## Task to carry out
Each line below should be quoted exactly, please.

-------- Working data

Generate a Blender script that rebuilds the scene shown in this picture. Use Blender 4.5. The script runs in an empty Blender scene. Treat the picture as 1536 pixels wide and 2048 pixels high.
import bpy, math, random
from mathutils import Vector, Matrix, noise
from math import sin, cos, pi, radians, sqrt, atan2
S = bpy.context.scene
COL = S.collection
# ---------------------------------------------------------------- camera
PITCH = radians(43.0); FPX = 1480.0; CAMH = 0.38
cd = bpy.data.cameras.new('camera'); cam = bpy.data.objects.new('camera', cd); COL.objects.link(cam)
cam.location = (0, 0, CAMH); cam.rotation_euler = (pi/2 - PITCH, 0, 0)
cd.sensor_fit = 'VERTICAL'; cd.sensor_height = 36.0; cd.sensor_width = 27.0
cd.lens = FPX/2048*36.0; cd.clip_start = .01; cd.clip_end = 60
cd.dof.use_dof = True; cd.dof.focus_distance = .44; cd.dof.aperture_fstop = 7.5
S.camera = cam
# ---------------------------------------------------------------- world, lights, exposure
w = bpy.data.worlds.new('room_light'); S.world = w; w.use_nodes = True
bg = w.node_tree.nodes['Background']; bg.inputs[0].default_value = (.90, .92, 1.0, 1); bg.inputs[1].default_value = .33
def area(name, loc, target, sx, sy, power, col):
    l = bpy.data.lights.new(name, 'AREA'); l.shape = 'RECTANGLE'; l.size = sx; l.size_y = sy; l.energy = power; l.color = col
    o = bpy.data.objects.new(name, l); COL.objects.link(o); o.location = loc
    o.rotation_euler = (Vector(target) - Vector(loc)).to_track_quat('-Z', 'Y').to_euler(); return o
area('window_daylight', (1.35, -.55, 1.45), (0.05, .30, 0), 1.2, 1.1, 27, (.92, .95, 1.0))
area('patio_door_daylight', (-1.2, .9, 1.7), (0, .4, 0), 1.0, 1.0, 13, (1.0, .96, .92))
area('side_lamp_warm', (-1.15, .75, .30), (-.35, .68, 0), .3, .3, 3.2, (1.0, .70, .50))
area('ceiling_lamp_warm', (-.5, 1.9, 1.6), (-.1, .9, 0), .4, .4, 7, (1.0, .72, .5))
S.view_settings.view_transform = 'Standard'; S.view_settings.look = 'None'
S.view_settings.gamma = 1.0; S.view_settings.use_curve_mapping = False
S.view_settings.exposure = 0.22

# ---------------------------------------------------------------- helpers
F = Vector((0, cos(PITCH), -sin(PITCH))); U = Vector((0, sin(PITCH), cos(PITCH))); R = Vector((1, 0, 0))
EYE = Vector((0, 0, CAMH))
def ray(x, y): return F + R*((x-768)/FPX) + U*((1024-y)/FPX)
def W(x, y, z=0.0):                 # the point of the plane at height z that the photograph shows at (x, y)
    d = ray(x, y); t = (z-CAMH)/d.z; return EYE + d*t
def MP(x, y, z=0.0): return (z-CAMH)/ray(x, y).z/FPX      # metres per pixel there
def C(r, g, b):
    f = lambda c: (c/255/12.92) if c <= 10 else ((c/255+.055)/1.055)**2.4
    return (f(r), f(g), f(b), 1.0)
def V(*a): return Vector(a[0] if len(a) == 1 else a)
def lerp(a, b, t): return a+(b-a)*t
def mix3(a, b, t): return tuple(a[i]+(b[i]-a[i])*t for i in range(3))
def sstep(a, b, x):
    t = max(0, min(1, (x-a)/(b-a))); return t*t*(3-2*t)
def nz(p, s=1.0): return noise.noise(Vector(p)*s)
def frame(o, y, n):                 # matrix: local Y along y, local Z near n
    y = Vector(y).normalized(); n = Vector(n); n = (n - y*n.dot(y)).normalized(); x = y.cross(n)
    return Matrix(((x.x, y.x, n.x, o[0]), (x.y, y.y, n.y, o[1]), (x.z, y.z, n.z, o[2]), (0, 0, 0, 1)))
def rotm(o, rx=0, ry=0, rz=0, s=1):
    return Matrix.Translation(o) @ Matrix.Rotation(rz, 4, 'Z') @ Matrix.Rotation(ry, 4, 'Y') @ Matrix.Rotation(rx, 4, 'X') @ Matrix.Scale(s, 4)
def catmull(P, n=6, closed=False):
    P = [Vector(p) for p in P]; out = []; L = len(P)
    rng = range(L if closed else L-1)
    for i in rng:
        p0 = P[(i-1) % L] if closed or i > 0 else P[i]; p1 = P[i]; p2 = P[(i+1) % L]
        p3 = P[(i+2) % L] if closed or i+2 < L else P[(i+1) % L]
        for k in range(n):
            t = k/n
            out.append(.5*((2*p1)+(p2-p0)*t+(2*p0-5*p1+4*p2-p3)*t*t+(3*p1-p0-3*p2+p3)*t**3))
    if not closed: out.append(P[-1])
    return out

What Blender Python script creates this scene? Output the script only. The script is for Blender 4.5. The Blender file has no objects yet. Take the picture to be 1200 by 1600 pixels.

----------------

## Final result
Generate a Blender script that rebuilds the scene shown in this picture. Use Blender 4.5. The script runs in an empty Blender scene. Treat the picture as 1536 pixels wide and 2048 pixels high.
import bpy, math, random
from mathutils import Vector, Matrix, noise
from math import sin, cos, pi, radians, sqrt, atan2
S = bpy.context.scene
COL = S.collection
# ---------------------------------------------------------------- camera
PITCH = radians(43.0); FPX = 1480.0; CAMH = 0.38
cd = bpy.data.cameras.new('camera'); cam = bpy.data.objects.new('camera', cd); COL.objects.link(cam)
cam.location = (0, 0, CAMH); cam.rotation_euler = (pi/2 - PITCH, 0, 0)
cd.sensor_fit = 'VERTICAL'; cd.sensor_height = 36.0; cd.sensor_width = 27.0
cd.lens = FPX/2048*36.0; cd.clip_start = .01; cd.clip_end = 60
cd.dof.use_dof = True; cd.dof.focus_distance = .44; cd.dof.aperture_fstop = 7.5
S.camera = cam
# ---------------------------------------------------------------- world, lights, exposure
w = bpy.data.worlds.new('room_light'); S.world = w; w.use_nodes = True
bg = w.node_tree.nodes['Background']; bg.inputs[0].default_value = (.90, .92, 1.0, 1); bg.inputs[1].default_value = .33
def area(name, loc, target, sx, sy, power, col):
    l = bpy.data.lights.new(name, 'AREA'); l.shape = 'RECTANGLE'; l.size = sx; l.size_y = sy; l.energy = power; l.color = col
    o = bpy.data.objects.new(name, l); COL.objects.link(o); o.location = loc
    o.rotation_euler = (Vector(target) - Vector(loc)).to_track_quat('-Z', 'Y').to_euler(); return o
area('window_daylight', (1.35, -.55, 1.45), (0.05, .30, 0), 1.2, 1.1, 27, (.92, .95, 1.0))
area('patio_door_daylight', (-1.2, .9, 1.7), (0, .4, 0), 1.0, 1.0, 13, (1.0, .96, .92))
area('side_lamp_warm', (-1.15, .75, .30), (-.35, .68, 0), .3, .3, 3.2, (1.0, .70, .50))
area('ceiling_lamp_warm', (-.5, 1.9, 1.6), (-.1, .9, 0), .4, .4, 7, (1.0, .72, .5))
S.view_settings.view_transform = 'Standard'; S.view_settings.look = 'None'
S.view_settings.gamma = 1.0; S.view_settings.use_curve_mapping = False
S.view_settings.exposure = 0.22

# ---------------------------------------------------------------- helpers
F = Vector((0, cos(PITCH), -sin(PITCH))); U = Vector((0, sin(PITCH), cos(PITCH))); R = Vector((1, 0, 0))
EYE = Vector((0, 0, CAMH))
def ray(x, y): return F + R*((x-768)/FPX) + U*((1024-y)/FPX)
def W(x, y, z=0.0):                 # the point of the plane at height z that the photograph shows at (x, y)
    d = ray(x, y); t = (z-CAMH)/d.z; return EYE + d*t
def MP(x, y, z=0.0): return (z-CAMH)/ray(x, y).z/FPX      # metres per pixel there
def C(r, g, b):
    f = lambda c: (c/255/12.92) if c <= 10 else ((c/255+.055)/1.055)**2.4
    return (f(r), f(g), f(b), 1.0)
def V(*a): return Vector(a[0] if len(a) == 1 else a)
def lerp(a, b, t): return a+(b-a)*t
def mix3(a, b, t): return tuple(a[i]+(b[i]-a[i])*t for i in range(3))
def sstep(a, b, x):
    t = max(0, min(1, (x-a)/(b-a))); return t*t*(3-2*t)
def nz(p, s=1.0): return noise.noise(Vector(p)*s)
def frame(o, y, n):                 # matrix: local Y along y, local Z near n
    y = Vector(y).normalized(); n = Vector(n); n = (n - y*n.dot(y)).normalized(); x = y.cross(n)
    return Matrix(((x.x, y.x, n.x, o[0]), (x.y, y.y, n.y, o[1]), (x.z, y.z, n.z, o[2]), (0, 0, 0, 1)))
def rotm(o, rx=0, ry=0, rz=0, s=1):
    return Matrix.Translation(o) @ Matrix.Rotation(rz, 4, 'Z') @ Matrix.Rotation(ry, 4, 'Y') @ Matrix.Rotation(rx, 4, 'X') @ Matrix.Scale(s, 4)
def catmull(P, n=6, closed=False):
    P = [Vector(p) for p in P]; out = []; L = len(P)
    rng = range(L if closed else L-1)
    for i in rng:
        p0 = P[(i-1) % L] if closed or i > 0 else P[i]; p1 = P[i]; p2 = P[(i+1) % L]
        p3 = P[(i+2) % L] if closed or i+2 < L else P[(i+1) % L]
        for k in range(n):
            t = k/n
            out.append(.5*((2*p1)+(p2-p0)*t+(2*p0-5*p1+4*p2-p3)*t*t+(3*p1-p0-3*p2+p3)*t**3))
    if not closed: out.append(P[-1])
    return out

What Blender Python script creates this scene? Output the script only. The script is for Blender 4.5. The Blender file has no objects yet. Take the picture to be 1200 by 1600 pixels.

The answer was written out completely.